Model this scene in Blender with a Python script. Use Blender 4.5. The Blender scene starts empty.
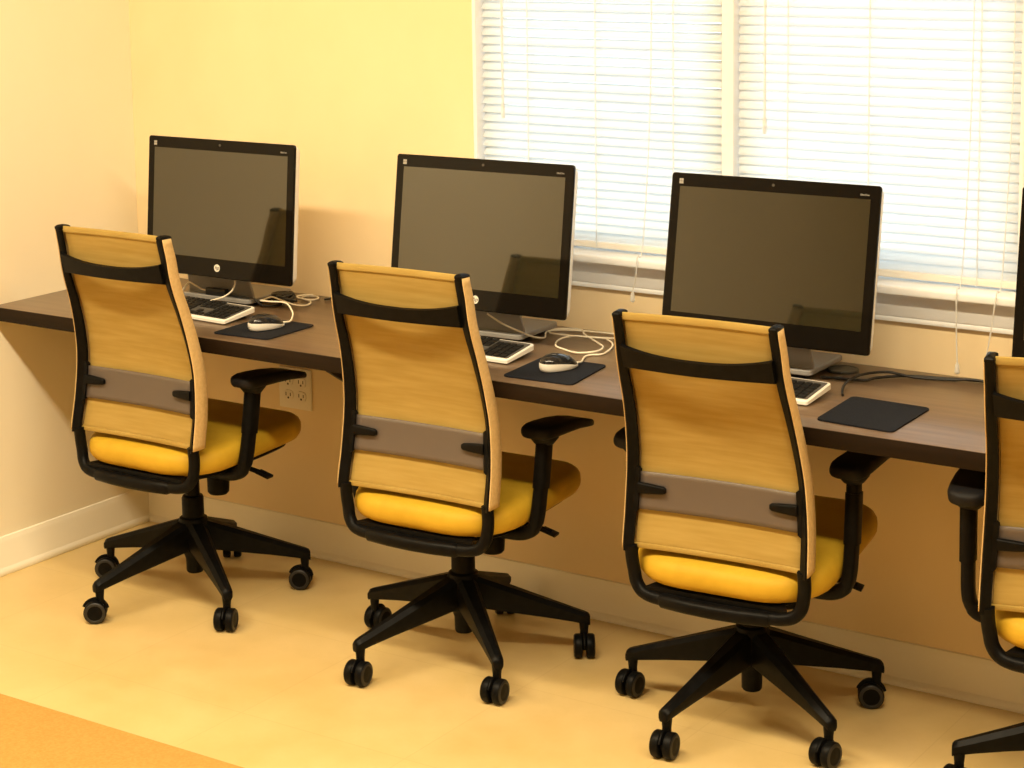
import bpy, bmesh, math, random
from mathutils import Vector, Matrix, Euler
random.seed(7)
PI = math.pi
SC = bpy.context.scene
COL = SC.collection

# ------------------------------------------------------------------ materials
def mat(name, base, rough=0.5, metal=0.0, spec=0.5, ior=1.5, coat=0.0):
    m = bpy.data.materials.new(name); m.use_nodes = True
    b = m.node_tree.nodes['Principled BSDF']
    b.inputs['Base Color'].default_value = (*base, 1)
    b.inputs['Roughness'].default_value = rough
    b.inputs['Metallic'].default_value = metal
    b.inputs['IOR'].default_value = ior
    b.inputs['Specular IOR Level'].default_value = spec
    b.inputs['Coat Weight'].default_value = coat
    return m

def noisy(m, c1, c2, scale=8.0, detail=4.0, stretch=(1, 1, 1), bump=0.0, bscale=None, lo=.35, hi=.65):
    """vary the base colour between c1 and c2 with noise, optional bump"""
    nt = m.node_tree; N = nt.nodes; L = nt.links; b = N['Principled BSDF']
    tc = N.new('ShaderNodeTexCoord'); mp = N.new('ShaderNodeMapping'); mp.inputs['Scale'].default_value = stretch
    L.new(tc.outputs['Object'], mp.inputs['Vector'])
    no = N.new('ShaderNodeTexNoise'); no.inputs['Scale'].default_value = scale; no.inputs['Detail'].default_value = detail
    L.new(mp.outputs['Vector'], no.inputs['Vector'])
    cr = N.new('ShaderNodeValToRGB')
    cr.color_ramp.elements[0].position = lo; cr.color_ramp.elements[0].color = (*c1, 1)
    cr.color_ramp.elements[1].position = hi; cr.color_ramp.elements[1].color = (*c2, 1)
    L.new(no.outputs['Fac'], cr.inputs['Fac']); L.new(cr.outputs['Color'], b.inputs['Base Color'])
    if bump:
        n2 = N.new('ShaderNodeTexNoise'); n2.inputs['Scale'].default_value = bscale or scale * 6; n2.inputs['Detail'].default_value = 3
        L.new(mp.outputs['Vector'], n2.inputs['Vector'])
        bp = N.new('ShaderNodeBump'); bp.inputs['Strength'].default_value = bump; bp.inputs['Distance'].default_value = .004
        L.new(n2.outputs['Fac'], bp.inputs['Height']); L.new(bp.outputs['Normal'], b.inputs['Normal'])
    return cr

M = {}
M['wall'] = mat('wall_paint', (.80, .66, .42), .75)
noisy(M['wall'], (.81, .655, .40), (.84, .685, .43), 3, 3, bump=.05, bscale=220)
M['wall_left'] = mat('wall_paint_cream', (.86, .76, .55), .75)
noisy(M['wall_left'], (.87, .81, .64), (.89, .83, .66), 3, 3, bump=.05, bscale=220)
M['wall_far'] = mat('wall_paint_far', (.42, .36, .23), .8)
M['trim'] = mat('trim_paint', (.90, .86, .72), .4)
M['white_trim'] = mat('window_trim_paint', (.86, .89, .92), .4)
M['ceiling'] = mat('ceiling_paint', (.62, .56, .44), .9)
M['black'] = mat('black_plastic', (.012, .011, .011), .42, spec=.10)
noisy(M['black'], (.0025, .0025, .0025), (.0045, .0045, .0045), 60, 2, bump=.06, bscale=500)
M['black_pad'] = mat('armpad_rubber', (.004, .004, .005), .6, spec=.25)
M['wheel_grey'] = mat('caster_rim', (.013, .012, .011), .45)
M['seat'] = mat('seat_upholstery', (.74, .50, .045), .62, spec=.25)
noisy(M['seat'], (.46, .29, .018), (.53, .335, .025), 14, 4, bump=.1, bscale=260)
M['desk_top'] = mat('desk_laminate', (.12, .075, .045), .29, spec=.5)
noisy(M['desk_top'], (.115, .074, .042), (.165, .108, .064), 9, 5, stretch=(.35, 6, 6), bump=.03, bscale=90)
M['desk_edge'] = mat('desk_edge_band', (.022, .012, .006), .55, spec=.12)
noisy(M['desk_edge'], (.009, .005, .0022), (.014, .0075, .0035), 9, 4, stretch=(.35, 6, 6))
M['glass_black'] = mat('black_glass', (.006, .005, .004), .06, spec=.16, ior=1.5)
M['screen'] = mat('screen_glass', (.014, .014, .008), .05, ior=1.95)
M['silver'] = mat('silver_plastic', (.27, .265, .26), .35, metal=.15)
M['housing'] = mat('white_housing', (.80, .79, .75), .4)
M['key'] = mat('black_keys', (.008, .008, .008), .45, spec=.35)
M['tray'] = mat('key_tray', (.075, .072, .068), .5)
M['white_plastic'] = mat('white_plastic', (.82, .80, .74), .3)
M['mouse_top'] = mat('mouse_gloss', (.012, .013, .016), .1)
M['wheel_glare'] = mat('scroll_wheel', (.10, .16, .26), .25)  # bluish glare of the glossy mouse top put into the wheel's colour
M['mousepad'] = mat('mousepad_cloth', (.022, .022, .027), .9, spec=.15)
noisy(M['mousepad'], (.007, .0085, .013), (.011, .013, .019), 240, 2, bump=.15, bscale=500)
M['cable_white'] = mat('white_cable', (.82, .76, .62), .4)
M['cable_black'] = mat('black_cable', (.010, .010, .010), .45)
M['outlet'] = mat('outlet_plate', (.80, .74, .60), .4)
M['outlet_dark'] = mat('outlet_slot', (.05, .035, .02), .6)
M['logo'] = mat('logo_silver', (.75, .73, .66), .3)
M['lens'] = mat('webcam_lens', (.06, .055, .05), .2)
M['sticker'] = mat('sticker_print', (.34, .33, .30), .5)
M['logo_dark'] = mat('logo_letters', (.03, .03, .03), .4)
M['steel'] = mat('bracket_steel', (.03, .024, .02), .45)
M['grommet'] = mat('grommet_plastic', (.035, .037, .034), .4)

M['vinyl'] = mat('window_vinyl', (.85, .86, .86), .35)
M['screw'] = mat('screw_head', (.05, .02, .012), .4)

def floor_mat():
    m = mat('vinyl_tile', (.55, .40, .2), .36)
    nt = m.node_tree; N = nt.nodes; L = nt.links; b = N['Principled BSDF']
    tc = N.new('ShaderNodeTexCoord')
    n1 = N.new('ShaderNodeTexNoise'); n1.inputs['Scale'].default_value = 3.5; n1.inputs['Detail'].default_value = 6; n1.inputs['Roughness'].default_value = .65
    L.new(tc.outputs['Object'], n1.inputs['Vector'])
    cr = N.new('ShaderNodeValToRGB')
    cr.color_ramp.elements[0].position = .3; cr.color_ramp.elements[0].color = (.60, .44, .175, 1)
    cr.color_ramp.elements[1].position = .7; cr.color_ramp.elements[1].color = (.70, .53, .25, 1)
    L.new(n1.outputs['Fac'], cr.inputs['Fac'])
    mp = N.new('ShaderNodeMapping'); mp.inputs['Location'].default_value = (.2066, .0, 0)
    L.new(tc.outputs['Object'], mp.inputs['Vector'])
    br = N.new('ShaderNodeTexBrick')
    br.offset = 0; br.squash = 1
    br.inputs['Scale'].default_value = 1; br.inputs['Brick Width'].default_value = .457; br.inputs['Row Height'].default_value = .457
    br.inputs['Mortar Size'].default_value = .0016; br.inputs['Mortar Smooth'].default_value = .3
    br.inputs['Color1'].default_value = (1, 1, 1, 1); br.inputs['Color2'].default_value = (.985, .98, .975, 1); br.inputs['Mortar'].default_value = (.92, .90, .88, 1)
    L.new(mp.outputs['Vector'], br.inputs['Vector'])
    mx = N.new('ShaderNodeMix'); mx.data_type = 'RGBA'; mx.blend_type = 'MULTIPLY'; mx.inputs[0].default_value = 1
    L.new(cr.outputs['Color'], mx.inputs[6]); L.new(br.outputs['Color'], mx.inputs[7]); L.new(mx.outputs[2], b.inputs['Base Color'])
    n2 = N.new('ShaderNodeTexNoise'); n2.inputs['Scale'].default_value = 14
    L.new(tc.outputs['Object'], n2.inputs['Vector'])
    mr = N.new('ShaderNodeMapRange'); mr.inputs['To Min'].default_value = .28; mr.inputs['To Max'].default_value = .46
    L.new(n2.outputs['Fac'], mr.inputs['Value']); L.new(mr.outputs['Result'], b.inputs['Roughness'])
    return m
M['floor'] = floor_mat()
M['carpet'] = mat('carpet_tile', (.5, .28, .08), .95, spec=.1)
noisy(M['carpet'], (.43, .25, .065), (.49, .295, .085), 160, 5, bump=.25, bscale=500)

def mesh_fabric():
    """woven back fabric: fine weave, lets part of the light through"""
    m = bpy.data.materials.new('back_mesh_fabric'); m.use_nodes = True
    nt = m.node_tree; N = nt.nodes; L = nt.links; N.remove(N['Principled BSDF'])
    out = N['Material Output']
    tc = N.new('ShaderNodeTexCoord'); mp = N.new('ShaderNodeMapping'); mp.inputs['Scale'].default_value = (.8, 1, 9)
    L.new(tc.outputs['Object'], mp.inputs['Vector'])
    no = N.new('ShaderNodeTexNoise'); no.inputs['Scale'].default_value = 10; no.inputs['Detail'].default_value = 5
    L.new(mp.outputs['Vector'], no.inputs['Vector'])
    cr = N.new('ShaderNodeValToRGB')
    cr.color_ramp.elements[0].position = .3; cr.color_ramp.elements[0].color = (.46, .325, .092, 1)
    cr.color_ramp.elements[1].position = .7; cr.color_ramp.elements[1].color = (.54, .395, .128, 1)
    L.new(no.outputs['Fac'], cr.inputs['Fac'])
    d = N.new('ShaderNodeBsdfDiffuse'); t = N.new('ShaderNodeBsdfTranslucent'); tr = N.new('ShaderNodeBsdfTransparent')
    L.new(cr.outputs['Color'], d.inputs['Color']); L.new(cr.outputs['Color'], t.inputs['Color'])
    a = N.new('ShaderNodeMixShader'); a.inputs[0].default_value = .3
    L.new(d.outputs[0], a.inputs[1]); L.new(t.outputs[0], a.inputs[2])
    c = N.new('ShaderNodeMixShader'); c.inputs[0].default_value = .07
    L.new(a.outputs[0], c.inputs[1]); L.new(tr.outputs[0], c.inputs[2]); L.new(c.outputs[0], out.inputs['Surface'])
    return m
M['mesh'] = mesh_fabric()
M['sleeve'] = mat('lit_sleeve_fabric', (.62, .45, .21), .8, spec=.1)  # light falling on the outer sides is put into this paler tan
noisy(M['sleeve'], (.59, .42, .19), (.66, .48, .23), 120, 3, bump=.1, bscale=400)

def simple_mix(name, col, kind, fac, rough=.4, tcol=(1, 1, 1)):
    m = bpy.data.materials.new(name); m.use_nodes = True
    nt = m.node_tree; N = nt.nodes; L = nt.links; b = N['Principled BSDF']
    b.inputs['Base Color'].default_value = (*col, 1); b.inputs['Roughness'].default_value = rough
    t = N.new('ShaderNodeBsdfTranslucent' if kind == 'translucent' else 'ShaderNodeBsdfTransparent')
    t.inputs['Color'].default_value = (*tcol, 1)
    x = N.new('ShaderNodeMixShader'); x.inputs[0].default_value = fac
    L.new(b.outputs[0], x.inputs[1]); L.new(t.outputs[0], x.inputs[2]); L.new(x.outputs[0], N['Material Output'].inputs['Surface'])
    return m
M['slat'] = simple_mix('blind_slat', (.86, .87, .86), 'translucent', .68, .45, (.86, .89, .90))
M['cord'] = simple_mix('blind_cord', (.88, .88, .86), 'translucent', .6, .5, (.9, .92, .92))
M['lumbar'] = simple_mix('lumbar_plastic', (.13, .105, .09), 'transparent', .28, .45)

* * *

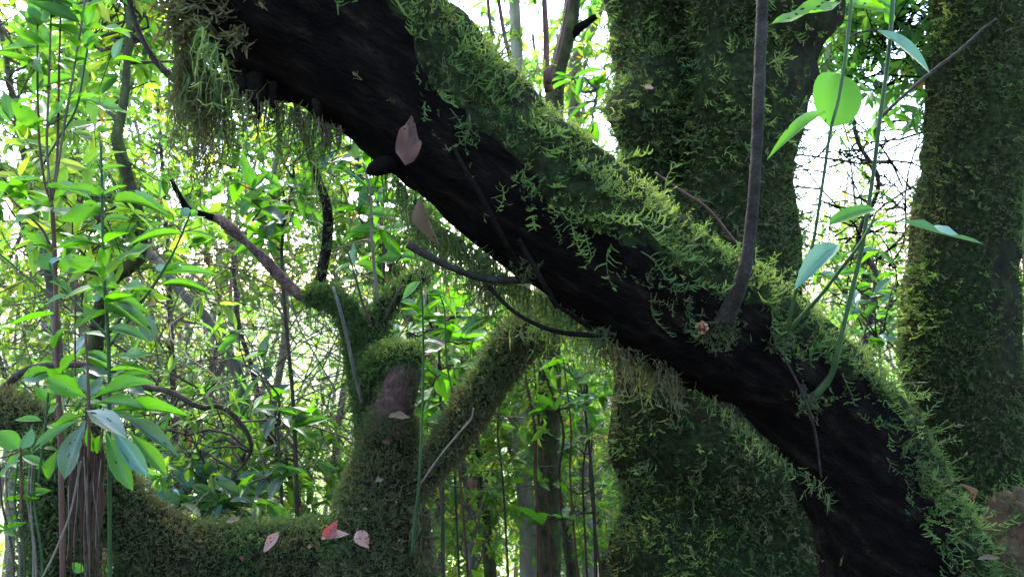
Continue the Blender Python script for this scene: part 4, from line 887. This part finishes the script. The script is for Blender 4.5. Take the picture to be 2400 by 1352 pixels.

Instructions for the task:
Point out every line holding the string "part" and copy it.

Result of the exercise:
    """woven back fabric: fine weave, lets part of the light through"""
Continue the Blender Python script for this scene: part 4, from line 887. This part finishes the script. The script is for Blender 4.5. Take the picture to be 2400 by 1352 pixels.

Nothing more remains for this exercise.